In the process of gathering information and doing interviews, I've become somewhat fascinated by the early history and the stories behind the Who, What, When, Where and Why of things associated with the company.
Most recently this happened while trying to run down information and a picture of the original building at 1241 Homer Street, Vancouver, BC. There are plenty images of the building there now -- a modern residential apartment -- but it has taken me a long time to find any of the original building. I finally found one!
1241 Homer Street, Vancouver, BC (circa. ~1910) |
"Rooming houses such as this one offered inexpensive, convenient lodgings for the many single working men who crowded into Vancouver in the early 1900s. Completed in 1910, the building was designed by architect J. Pearson for David McCall, a CPR boilermaker. The double-entry stair and the wooden cornice and brackets are original, but the gingerbread curlicues were added when the building was renovated for office use."
When I first started doing interviews, there was a legend, myth, story, whatever, that the original building where Radical Entertainment got its start was a brothel at one point.
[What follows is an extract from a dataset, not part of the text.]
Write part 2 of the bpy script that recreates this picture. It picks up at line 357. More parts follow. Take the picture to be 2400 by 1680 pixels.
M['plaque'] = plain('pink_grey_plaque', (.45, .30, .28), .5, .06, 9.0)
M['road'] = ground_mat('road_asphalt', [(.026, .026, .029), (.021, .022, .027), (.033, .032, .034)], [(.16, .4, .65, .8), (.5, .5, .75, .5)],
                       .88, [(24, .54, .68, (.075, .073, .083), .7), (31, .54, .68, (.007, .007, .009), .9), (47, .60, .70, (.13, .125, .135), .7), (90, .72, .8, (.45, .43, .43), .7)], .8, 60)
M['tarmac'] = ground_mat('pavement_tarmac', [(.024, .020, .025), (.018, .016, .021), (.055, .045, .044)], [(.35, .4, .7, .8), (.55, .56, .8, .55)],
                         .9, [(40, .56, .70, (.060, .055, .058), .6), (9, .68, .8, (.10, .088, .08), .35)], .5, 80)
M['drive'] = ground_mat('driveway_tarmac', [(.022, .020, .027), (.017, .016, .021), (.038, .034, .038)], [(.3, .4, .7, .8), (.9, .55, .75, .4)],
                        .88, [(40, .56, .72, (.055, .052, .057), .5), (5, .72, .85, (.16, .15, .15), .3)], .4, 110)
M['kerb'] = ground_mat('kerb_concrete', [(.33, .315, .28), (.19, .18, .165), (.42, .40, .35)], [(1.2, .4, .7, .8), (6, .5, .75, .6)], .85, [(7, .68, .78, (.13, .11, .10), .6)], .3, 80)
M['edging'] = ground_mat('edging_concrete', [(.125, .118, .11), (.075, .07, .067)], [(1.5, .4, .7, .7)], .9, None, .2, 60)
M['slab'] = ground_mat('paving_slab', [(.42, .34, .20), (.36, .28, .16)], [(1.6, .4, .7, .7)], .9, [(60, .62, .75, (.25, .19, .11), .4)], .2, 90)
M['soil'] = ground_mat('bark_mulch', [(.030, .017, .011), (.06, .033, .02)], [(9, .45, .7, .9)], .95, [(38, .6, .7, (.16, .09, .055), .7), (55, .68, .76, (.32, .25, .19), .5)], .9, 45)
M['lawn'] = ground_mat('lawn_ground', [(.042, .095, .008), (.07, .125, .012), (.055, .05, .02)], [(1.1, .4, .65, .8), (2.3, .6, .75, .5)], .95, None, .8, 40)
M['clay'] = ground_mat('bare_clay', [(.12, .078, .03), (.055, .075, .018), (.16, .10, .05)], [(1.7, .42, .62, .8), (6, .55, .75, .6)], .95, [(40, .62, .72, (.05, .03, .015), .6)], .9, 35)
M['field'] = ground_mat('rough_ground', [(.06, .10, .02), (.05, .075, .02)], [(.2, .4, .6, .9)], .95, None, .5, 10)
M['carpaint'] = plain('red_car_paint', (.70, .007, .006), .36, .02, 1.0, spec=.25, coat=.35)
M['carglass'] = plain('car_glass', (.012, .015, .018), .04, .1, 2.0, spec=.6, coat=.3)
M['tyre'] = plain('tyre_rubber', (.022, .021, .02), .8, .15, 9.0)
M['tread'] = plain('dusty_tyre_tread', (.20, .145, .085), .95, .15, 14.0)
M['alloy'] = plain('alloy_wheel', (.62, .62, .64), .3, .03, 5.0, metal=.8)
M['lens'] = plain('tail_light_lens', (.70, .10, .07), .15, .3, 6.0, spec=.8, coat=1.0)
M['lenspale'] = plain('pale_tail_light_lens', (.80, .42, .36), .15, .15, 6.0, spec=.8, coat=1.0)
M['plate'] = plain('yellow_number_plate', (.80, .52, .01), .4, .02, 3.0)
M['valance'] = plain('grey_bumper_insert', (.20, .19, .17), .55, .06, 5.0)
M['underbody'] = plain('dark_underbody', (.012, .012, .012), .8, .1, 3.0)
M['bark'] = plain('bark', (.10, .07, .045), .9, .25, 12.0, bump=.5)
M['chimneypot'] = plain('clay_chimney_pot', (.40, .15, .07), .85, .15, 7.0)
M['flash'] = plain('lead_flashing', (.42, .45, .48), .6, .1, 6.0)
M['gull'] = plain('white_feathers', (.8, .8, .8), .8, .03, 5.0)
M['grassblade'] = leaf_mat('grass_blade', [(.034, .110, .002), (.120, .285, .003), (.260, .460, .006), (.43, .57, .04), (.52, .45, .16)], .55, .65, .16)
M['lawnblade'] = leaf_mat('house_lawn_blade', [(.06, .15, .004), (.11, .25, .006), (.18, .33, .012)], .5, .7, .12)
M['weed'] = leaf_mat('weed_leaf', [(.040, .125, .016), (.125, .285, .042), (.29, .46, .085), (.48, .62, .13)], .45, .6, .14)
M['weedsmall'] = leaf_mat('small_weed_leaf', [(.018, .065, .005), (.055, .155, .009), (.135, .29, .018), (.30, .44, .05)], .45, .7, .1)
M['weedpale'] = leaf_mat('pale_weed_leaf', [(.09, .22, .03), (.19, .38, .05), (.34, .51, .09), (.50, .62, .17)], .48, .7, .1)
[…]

I have yet to actually confirm that rumour but because the building "offered inexpensive, convenient lodgings for the many single ... men" it's not outside the realm of possibility that some section of it was a bawdy house or offered those kinds of "services."
The old building was demolished some years back and the residential apartment building that replaced it doesn't have the same kind of character as the original building.
Radical is (obviously) no longer at that same site. The company moved many years ago to their building on Terminal Avenue, close to the big golf ball of Science World and just south of the Vancouver Pacific Central Station. The trains arriving and departing the station can be seen from the north-facing offices. It's a faint echo of the CPR (Canadian Pacific Railway) origins of the original building. I like that bit of synchronicity.